About
Julia Sienkewicz
Statement
The College Art Association stands at a cross-roads in which declining conference attendance, economic pressures, and a shift in hiring practices are straining its endurance and challenging its historical role as the premiere professional organization for the arts worldwide. As the author of the CAA’s Annual Conference history in the The Eye, the Hand, the Mind (Chapter 6), I have developed a long view of the value of the organization’s contributions over its history. No matter the present challenges, I believe our efforts to strengthen CAA’s foundations and reshape it in new, productive directions will be rewarded. I believe in the value of CAA’s past and its future potential.
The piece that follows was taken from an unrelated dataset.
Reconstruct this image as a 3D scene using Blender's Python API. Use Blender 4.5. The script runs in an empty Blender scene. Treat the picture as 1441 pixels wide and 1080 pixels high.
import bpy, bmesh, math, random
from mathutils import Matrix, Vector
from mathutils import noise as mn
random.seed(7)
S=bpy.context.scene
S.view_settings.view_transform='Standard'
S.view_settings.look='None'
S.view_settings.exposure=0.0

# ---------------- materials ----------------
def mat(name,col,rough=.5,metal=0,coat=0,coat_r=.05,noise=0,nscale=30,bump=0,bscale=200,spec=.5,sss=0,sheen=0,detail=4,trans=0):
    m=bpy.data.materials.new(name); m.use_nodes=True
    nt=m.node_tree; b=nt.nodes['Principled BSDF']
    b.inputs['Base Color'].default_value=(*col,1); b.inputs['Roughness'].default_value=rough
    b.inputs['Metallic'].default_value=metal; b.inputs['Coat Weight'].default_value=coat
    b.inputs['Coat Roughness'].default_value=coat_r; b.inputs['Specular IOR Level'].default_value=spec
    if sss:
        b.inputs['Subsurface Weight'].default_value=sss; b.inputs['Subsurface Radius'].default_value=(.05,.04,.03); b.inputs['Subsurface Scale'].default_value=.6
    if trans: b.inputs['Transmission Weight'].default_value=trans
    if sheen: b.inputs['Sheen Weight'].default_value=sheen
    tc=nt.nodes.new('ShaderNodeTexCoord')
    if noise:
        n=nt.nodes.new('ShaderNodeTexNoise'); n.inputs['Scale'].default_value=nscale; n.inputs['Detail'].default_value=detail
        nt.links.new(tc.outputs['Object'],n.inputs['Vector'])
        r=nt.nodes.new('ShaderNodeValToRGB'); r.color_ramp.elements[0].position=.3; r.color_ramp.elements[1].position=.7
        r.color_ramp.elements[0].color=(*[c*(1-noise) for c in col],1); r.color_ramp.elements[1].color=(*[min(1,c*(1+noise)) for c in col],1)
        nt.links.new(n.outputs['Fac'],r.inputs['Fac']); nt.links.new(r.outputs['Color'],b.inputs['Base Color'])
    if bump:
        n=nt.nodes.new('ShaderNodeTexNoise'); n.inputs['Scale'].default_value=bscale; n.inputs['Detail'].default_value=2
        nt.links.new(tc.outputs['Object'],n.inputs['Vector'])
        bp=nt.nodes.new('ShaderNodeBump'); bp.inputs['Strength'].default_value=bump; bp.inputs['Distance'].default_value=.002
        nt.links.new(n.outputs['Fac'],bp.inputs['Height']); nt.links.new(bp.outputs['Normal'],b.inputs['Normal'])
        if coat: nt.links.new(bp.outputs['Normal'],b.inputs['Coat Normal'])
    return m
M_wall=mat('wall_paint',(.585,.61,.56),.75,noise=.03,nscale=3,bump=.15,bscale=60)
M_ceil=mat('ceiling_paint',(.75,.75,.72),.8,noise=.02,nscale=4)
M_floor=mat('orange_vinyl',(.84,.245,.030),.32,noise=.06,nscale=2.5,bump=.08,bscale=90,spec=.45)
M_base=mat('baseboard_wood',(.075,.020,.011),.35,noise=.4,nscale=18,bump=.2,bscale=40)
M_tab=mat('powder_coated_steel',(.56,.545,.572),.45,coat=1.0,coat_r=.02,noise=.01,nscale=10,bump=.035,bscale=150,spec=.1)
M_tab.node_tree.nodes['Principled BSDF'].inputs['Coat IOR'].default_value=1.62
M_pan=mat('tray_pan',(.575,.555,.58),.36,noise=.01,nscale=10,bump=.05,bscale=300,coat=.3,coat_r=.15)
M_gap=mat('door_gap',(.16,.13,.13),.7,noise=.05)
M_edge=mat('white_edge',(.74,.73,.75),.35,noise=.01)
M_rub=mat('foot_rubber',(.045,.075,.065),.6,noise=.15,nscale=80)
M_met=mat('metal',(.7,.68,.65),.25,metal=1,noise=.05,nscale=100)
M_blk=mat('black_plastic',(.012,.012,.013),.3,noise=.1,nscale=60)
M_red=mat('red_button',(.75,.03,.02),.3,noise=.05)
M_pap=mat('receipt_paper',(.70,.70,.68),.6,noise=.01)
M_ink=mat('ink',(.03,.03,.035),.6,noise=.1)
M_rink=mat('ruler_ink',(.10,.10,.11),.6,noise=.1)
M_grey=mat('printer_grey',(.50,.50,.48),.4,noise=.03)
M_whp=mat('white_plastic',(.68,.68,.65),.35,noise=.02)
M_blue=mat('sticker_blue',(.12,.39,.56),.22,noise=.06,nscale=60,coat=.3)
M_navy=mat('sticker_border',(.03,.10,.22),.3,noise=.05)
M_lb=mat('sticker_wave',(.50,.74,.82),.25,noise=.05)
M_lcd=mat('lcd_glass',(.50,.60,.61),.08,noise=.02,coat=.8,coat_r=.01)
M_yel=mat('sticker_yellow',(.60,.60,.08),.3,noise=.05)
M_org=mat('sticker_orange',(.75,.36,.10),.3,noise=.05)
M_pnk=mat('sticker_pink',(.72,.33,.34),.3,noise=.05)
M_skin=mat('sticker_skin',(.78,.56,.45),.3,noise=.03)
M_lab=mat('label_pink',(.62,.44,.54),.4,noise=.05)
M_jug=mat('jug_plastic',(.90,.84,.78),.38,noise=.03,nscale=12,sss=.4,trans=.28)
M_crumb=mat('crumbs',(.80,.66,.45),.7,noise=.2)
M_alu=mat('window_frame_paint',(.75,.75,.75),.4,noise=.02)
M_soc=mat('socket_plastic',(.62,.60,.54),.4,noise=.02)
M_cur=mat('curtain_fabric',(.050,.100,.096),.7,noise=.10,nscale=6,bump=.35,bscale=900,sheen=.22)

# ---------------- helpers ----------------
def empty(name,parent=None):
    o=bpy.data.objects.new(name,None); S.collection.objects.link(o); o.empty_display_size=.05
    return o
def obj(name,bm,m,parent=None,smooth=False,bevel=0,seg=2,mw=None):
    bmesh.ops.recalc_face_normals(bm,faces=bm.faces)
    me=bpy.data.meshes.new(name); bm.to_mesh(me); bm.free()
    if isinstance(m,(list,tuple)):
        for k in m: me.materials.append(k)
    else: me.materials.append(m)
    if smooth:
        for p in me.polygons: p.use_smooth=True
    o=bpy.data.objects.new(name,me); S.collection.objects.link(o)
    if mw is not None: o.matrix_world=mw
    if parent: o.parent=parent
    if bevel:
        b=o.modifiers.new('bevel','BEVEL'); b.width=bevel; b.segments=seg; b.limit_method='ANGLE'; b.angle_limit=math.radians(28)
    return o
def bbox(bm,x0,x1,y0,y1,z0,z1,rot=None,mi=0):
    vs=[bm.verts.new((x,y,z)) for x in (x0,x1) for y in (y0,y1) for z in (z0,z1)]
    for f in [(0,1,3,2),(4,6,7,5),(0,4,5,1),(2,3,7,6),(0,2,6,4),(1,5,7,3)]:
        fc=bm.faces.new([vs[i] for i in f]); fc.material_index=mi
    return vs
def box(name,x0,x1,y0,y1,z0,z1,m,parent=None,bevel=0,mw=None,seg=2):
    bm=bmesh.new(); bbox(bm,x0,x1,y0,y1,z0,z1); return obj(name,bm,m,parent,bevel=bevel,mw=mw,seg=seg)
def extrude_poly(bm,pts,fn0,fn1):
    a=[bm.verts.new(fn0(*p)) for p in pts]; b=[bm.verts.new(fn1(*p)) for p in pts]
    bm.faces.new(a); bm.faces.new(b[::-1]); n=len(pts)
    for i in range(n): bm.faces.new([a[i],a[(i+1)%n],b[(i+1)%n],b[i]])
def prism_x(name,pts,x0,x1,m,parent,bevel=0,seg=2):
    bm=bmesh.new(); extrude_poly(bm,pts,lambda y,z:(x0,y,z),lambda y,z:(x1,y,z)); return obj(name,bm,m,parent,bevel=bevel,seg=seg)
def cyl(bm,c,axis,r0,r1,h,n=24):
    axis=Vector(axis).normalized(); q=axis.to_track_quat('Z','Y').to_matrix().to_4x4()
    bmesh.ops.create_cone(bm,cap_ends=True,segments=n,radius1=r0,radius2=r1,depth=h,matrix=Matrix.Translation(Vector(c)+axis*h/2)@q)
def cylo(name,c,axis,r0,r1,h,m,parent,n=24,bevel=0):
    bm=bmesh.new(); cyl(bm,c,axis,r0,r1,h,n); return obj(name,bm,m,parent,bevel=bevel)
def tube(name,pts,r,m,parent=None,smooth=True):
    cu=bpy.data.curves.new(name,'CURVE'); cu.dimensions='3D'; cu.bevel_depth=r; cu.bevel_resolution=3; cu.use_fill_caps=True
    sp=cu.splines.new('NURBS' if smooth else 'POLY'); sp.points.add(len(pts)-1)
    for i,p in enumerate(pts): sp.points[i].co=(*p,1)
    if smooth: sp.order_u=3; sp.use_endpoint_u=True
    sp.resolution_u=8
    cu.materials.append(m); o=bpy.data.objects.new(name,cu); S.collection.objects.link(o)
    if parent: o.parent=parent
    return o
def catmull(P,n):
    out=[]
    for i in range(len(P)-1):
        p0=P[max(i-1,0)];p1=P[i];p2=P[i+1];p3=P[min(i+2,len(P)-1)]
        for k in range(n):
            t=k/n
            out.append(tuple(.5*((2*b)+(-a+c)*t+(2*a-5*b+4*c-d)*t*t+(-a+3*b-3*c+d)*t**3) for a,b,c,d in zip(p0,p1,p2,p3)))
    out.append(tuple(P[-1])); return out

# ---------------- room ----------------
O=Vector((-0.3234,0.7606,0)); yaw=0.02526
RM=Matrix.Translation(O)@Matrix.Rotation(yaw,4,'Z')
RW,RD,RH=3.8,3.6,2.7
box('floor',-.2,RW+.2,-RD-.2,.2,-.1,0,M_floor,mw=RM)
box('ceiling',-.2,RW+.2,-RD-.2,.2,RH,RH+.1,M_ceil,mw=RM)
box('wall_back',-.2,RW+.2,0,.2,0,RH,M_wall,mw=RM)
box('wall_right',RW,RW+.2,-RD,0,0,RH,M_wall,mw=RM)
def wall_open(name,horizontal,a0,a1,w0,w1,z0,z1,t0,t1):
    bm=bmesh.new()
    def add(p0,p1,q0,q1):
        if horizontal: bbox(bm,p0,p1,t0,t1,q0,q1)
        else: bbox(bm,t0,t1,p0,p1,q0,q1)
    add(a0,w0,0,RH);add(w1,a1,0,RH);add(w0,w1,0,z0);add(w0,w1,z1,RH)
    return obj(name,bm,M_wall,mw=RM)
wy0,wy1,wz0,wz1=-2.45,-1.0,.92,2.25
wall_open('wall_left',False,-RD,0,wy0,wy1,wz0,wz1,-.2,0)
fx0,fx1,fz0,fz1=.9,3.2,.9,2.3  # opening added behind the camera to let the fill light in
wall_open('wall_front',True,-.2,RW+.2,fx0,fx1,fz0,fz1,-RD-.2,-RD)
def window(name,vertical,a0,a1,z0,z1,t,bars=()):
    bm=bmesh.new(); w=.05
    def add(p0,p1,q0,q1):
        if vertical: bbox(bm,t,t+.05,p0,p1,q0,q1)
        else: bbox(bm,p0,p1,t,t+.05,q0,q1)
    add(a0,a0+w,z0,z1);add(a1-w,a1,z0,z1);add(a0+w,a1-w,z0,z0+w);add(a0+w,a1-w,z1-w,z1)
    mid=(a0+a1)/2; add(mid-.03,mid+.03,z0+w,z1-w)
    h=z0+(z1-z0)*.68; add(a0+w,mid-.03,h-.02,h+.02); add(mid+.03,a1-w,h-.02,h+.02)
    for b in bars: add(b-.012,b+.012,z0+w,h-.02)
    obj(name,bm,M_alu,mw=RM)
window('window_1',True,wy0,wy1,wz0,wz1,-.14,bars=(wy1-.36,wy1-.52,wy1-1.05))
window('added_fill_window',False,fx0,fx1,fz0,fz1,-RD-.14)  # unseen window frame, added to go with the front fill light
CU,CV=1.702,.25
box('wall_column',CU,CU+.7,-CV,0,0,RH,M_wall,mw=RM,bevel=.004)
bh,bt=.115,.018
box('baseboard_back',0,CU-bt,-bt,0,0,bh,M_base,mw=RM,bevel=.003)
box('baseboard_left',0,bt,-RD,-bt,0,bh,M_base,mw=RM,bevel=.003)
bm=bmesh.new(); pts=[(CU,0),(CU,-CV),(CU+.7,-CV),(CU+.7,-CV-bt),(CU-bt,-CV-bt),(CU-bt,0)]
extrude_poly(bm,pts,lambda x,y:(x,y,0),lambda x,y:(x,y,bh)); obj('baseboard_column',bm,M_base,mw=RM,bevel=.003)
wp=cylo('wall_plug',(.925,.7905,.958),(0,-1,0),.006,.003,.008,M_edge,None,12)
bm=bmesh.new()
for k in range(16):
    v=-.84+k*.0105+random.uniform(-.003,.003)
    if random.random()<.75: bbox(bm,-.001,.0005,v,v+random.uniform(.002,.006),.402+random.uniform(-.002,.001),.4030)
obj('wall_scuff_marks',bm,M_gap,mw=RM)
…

This commitment led me to professional service to the CAA during graduate school and to volunteer continuously for the organization through the last eight years.
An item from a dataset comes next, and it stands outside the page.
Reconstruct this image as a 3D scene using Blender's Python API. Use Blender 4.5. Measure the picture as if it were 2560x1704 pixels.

I have three central concerns I would take on in the role as a CAA Board member: advocacy for and engagement with early career members; working to ensure that the CAA supports the growth of greater equality and diversity in arts professions; and bringing together our constituencies around our shared work of teaching, whether in classrooms, museums, or elsewhere. Early career professionals are the future of the organization, yet current economic pressures have reduced their presence, voice, and realistic career paths. Though many individuals first attend the conference at a job interview, new interviewing practices are rapidly changing this tradition. I would encourage outreach initiatives to create virtual communities and would work to consider other ways by the organization could grow the enthusiasm and commitment of its newest members. Connected to these concerns, but not limited to them, are issues surrounding equity and plurality in the arts professions. Pursuing greater diversity and equity requires recruiting and mentoring students from the undergraduate level forward—and I would support efforts for such work via the CAA. However, diverse faculty of all categories require long-term support in order to overcome the particular strains that often derail careers and reduce career satisfaction. As a pre-tenure female faculty member and mother of a young child, I have personal experience with many roadblocks and an extra concern with ensuring that we do all we can to support CAA’s most vulnerable constituents. The CAA formed as an organization whose members were all teachers in arts professions. Pedagogy and the scholarship of teaching and learning, thus, have a long history in the organization, though they have been sidelined by the greater prestige of research. While I share this passion for research, I believe that an intentional approach to supporting our members as educators—within the academy and beyond—may both strengthen the standing of our professions within society and our bond as arts professionals.
Finally, the concerns of Board members go beyond the organization’s internal challenges. We are in a historical moment when the value of the arts and humanities is being called into question. I would support projects to generate evidence-based arguments for the value of teaching and learning the arts.